The Hanovarians followed the Stuarts on the British throne in 1714. The House of Hanover was a branch of the House of Guelph in Germany which itself was a collateral branch of the House of Este which were descendants of the Roman/Italian Attii family that migrated from Rome to Este and assisted in defending Italy against the Goths. The Family of Elizabeth II, the Wettins, was also from Germany with Dietrich (ca. 916-ca. 976), also known as Thierry I of Liesgau, being the earliest family member that historians can validate. The Wettin family, in the form of the House of Saxe-Coburg-Gotha came to the British throne under King Edward VII, whose father, Prince Albert, husband of Queen Victoria, was a member of. In 1917 the Saxe-Coburg dynasty changed its name to Windsor because of social and political pressure during World War I. The Duke of Cambridge, as a grandson of the Duke of Edinburgh, husband of Britain’s current monarch, Elizabeth II, is from the House of Glücksburg, which is a collateral branch of the House of Oldenburg. The House of Oldenburg was also Germanic in origin  with Elimar I, Count of Oldenburg 1101-1108 the founder of the line. The Oldenburg dynasty spread across Europe and ruled Denmark, Norway, Greece, Sweden and Russia at different times in history.

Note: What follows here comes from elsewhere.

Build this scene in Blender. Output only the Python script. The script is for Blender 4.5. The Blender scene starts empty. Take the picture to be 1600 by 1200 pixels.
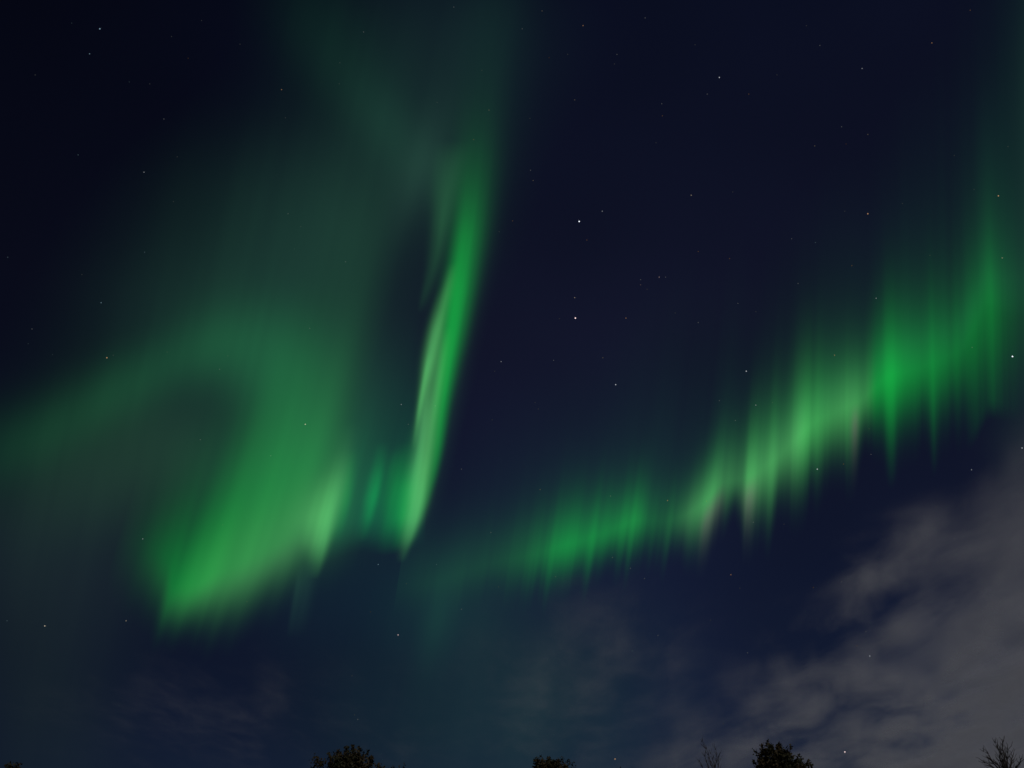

This shows that in the male or paternal line the genealogy of the Duke of Cambridge is of a diverse stock. On his mother’s side, the Duke of Cambridge is related to both the Spencer family as well as the Churchill family and other prominent noble families of Britain. The Duke of Cambridge is also a descendant of King Charles II of England and Scotland through two of the king’s mistresses, Barbara Villiers, Countess of Castlemaine and Louise de Kérouaille, Duchess of Portsmouth. This makes the future King William V of the United Kingdom of Great Britain and Northern Ireland of having the distinction of being the only British king who will be a descendant of King Charles I, King Charles II and King Charles III (assuming his father lives to succeed to the throne).

With King George VI having married the daughter of a Scottish Nobleman and the Prince of Wales having married the daughter of an English Nobleman, and with The Duke of Cambridge himself marrying an English woman, the future nationality of the British Royal family is moving away from the foreign dynasties that once sat on the British throne to become more native.